The play also deals with the nature of art, artifice and representation. Hawes uses Goldie's realist approach to reflect on whether the artist portrays the visible world or the essence of the subject.

This enquiry into the nature of art is borne out by the play itself, as the theatrical portrait of the artist is built up with elements of truth and fiction.

There are some superb comic moments, such as when a drunken evening turns into an impromptu drawing session, with the artist's friends posing as emaciated figures for the competition painting.

The play really succeeds because of the tremendous acting of the entire cast. Michael Hurst as Goldie inhabits the part like a glove, the words spill out of him effortlessly and naturally, creating a believable, flawed character.

George Henare gives an impressive performance as the truth-seeking Te Tuhi, a character who combines the erudition of a Maori chief and the incisive humour of a Billy T James.

Peter McCauley gives a perceptive and revealing interpretation of Steele and a well-judged performance as a spectre-like figure as Goldie's father.

Cherie James, as Goldie's housekeeper, moves the character gradually from youthful arrogance to shrewd maturity, in a skilful display of acting.

Sophia Hawthorne, as Goldie's wife, manages to create a character as complex as her husband, with some grand thespianic performances.

Cameron Rhodes, as Jimmy Watson, and Jason Whyte, as Harry Morrison, are both outstanding in their supporting roles, as are Te Kohe Tuhaka and Rob Mokaraka as the two Maori warriors.
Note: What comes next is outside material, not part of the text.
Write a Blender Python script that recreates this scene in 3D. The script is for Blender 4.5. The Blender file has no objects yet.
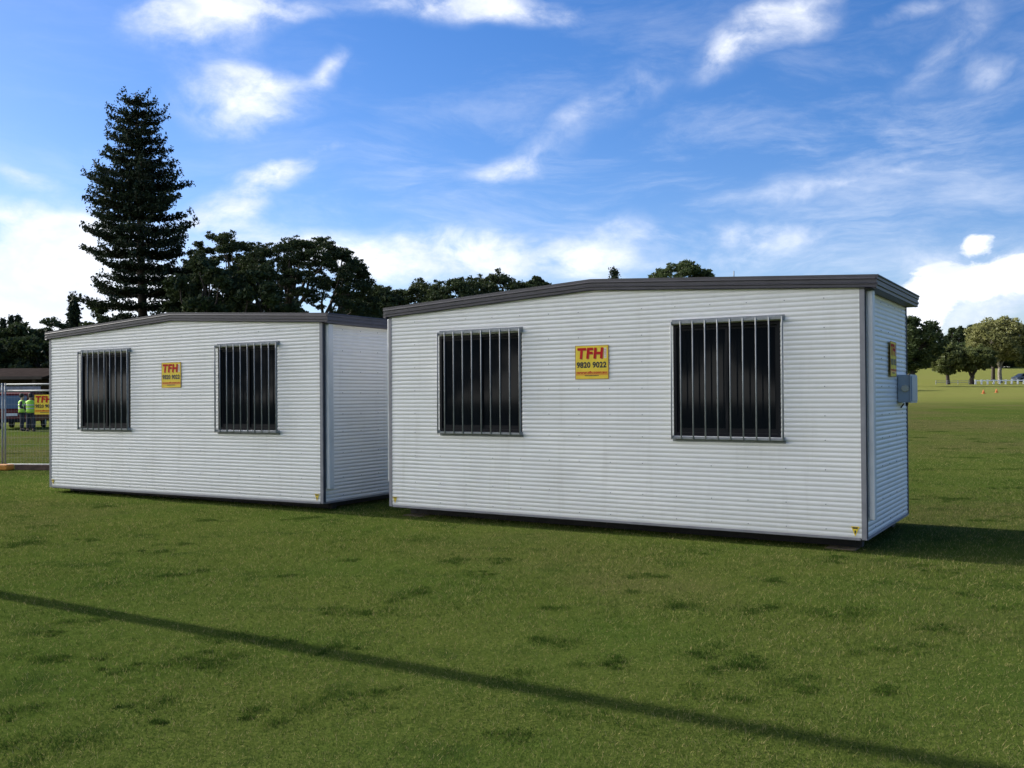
import bpy, bmesh, math, random
import numpy as np
from mathutils import Matrix, Vector
random.seed(7); rng = np.random.default_rng(7)
PI = math.pi; R = math.radians
scene = bpy.context.scene; col = scene.collection
# ------------------------------------------------------------------ camera
CZ = 1.57; F = 950.0
cam = bpy.data.objects.new('camera', bpy.data.cameras.new('camera')); col.objects.link(cam)
cam.data.sensor_width = 36; cam.data.lens = 36*F/1024; cam.data.clip_end = 3000; cam.data.clip_start = .05
cam.matrix_world = Matrix.Translation((0, 0, CZ)) @ Matrix.Rotation(PI/2+.0128, 4, 'X') @ Matrix.Rotation(-.0059, 4, 'Z')
scene.camera = cam
scene.render.resolution_x = 1024; scene.render.resolution_y = 768
scene.view_settings.view_transform = 'Standard'; scene.view_settings.look = 'None'
scene.view_settings.exposure = 0.5; scene.view_settings.gamma = 1
try: scene.view_settings.use_curve_mapping = False
except Exception: pass
# ------------------------------------------------------------------ sun and sky
SUN_EL = R(30)
sun_h = Vector((-math.cos(R(31.0)), math.sin(R(31.0)))).normalized()
sun_dir = Vector((sun_h.x*math.cos(SUN_EL), sun_h.y*math.cos(SUN_EL), math.sin(SUN_EL)))
sun = bpy.data.objects.new('sun', bpy.data.lights.new('sun', 'SUN')); col.objects.link(sun)
sun.data.energy = 5.0; sun.data.angle = R(.5); sun.data.color = (1, .95, .87)
sun.rotation_euler = sun_dir.to_track_quat('Z', 'Y').to_euler()
sun.location = (-30, 20, 30)
world = bpy.data.worlds.new('World'); scene.world = world; world.use_nodes = True
W = world.node_tree; W.nodes.clear()
def nd(nt, typ, **kw):
    n = nt.nodes.new(typ)
    for k, v in kw.items():
        if k == 'ins':
            for i, x in v.items():
                if isinstance(x, bpy.types.NodeSocket): nt.links.new(x, n.inputs[i])
                else: n.inputs[i].default_value = x
        else: setattr(n, k, v)
    return n
def mth(nt, op, a, b=0.0, c=0.0, clamp=False):
    n = nd(nt, 'ShaderNodeMath', operation=op, use_clamp=clamp, ins={0: a, 1: b, 2: c}); return n.outputs[0]
def ss(nt, v, lo, hi, a=0.0, b=1.0):
    n = nd(nt, 'ShaderNodeMapRange', interpolation_type='SMOOTHSTEP', ins={0: v, 1: lo, 2: hi, 3: a, 4: b}); return n.outputs[0]
sky = nd(W, 'ShaderNodeTexSky', sky_type='NISHITA', sun_disc=False)
sky.sun_elevation = SUN_EL; sky.sun_rotation = math.atan2(sun_dir.x, sun_dir.y)
sky.air_density = 1.0; sky.dust_density = .35; sky.ozone_density = 1.3
tc = nd(W, 'ShaderNodeTexCoord')
sep = nd(W, 'ShaderNodeSeparateXYZ', ins={0: tc.outputs['Generated']})
az = mth(W, 'ARCTAN2', sep.outputs[0], sep.outputs[1])
el = mth(W, 'ARCSINE', sep.outputs[2])
azel = nd(W, 'ShaderNodeCombineXYZ', ins={0: az, 1: mth(W, 'MULTIPLY', el, 1.7), 2: 0.0}).outputs[0]
def cnoise(vec, sc, det, rough, dist=0.0):
    return nd(W, 'ShaderNodeTexNoise', ins={'Vector': vec, 'Scale': sc, 'Detail': det, 'Roughness': rough, 'Distortion': dist}).outputs[0]
warp = nd(W, 'ShaderNodeTexNoise', ins={'Vector': azel, 'Scale': 7.0, 'Detail': 3.0}).outputs[1]
wv = nd(W, 'ShaderNodeVectorMath', operation='MULTIPLY_ADD', ins={0: warp, 1: (.07, .06, 0), 2: azel}).outputs[0]
n1 = cnoise(wv, 11.0, 10.0, .62, .15)
n2 = cnoise(wv, 26.0, 6.0, .6)
sep2 = nd(W, 'ShaderNodeSeparateXYZ', ins={0: nd(W, 'ShaderNodeVectorMath', operation='SUBTRACT', ins={0: wv, 1: (.035, .03, 0)}).outputs[0]})
waz = sep2.outputs[0]; wel = mth(W, 'DIVIDE', sep2.outputs[1], 1.7)
# clouds: centre and half size in degrees of azimuth / elevation, tilt, density, softness
CL = [  # (px,py,rx,ry,tilt,dens)
 (195,14,72,26,-8,1.15),(275,4,50,12,0,.6),(475,7,115,15,3,1.2),(248,98,75,32,-5,.95),(334,60,11,22,20,.75),(270,74,50,9,5,.35),
 (335,143,20,8,-5,.5),(280,170,52,15,-8,.95),(228,205,50,18,-30,.9),(25,280,110,62,-3,1.5),(140,300,120,40,0,1.1),(22,172,40,9,12,.6),
 (60,215,70,12,4,.6),(430,255,105,27,2,1.15),(560,258,80,24,6,.85),(300,250,90,22,15,.9),(510,168,56,19,-8,.85),(625,92,62,30,-18,.5),
 (565,125,50,18,-30,.32),(785,18,66,26,-15,.85),(728,52,26,18,-30,.5),(955,45,80,30,-30,.45),(1000,75,30,16,-10,.5),(915,8,50,10,-5,.5),
 (860,178,140,17,-3,.62),(745,232,120,20,2,.72),(640,228,50,16,5,.4),(740,262,120,14,0,.45),(1010,260,100,28,3,.45),(965,302,90,40,0,.85)]
CB = [(978,246,18,8,0,1.3),(985,273,62,15,-4,1.15),(925,300,30,24,-10,1.1),(1005,288,40,12,0,.8),(918,322,26,18,0,.9),(960,292,40,14,10,.5)]
def pix2ang(px, py):
    u = (px-512)/F; v = (396-(px-512)*.0059-py)/F
    return math.atan(u), math.atan2(v, math.sqrt(1+u*u))
def blobs(lst, soft):
    acc = None
    for (px, py, rx, ry, t, d) in lst:
        a0, e0 = pix2ang(px, py); c, s = math.cos(R(t)), math.sin(R(t)); rx_, ry_ = rx/F, ry/F
        dx = mth(W, 'SUBTRACT', waz, a0); dy = mth(W, 'SUBTRACT', wel, e0)
        p = mth(W, 'MULTIPLY_ADD', dx, c/rx_, mth(W, 'MULTIPLY', dy, -s/rx_))
        q = mth(W, 'MULTIPLY_ADD', dx, s/ry_, mth(W, 'MULTIPLY', dy, c/ry_))
        r2 = mth(W, 'MULTIPLY_ADD', p, p, mth(W, 'MULTIPLY', q, q))
        g = mth(W, 'MULTIPLY', mth(W, 'EXPONENT', mth(W, 'MULTIPLY', r2, -soft)), d)
        acc = g if acc is None else mth(W, 'ADD', acc, g)
    return acc
g1 = blobs(CL, 1.05)
front = ss(W, sep.outputs[1], 0.0, .3)
# away from the pictured part of the sky the clouds come from noise and added bright banks
sd_ = nd(W, 'ShaderNodeVectorMath', operation='DOT_PRODUCT', ins={0: tc.outputs['Generated'], 1: tuple(sun_dir)}).outputs['Value']
near = mth(W, 'MULTIPLY', ss(W, sd_, .55, .9), ss(W, az, -.56, -.8))      # unseen bright cloud added round the sun, left of the picture
gen = mth(W, 'MULTIPLY', ss(W, cnoise(azel, 2.2, 3.0, .5), .5, .68), mth(W, 'SUBTRACT', 1.0, ss(W, mth(W, 'ABSOLUTE', az), .9, .6)))
g1 = mth(W, 'ADD', g1, mth(W, 'MULTIPLY', gen, .45))
m1 = ss(W, mth(W, 'MULTIPLY', g1, mth(W, 'MULTIPLY_ADD', mth(W, 'SUBTRACT', n1, .5), 3.0, .85)), .10, 1.25)
left = mth(W, 'MULTIPLY', ss(W, az, -.62, -1.0), mth(W, 'MULTIPLY', ss(W, el, .85, .45), ss(W, az, -3.0, -2.2)))  # unseen low cloud bank added at left to light the cabin fronts
m1 = mth(W, 'MAXIMUM', m1, mth(W, 'MAXIMUM', mth(W, 'MULTIPLY', near, .85), mth(W, 'MULTIPLY', left, .8)))
m1 = mth(W, 'MULTIPLY', m1, mth(W, 'MULTIPLY_ADD', n2, 1.0, .42), clamp=True)
g2 = blobs(CB, 1.0)
m2 = ss(W, mth(W, 'ADD', g2, mth(W, 'MULTIPLY_ADD', mth(W, 'SUBTRACT', n2, .5), 2.2, mth(W, 'MULTIPLY', mth(W, 'SUBTRACT', n1, .5), 2.4))), .25, 1.0)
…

Any play that treads the tragi-comedy line has to careful about how the jokes get used. It's easy to get away with over-tragic acting but the jokes have to be of sterling stuff. Goldie has a few too many clunky jokes put in because they are humorous but they add little to the play.

There are also a few monologues where the cleverness of language leaves the audience behind.

But Hawes does himself and the play a disservice by not putting in the basic research. He has Goldie ranting about Picasso and Cubism in 1898 when the Spaniard was only 17 and having his first exhibition. He also has Goldie meeting Te Tuhi several years earlier than they actually met, with the implication that Patara's views influenced the concept of the painting.

The impression is given that Goldie was somehow underhand and secretive in using Gericault's Raft of the Meduse as the model for his Arrival if the Maori in New Zealand, when the connection between the two works was well-known at the time.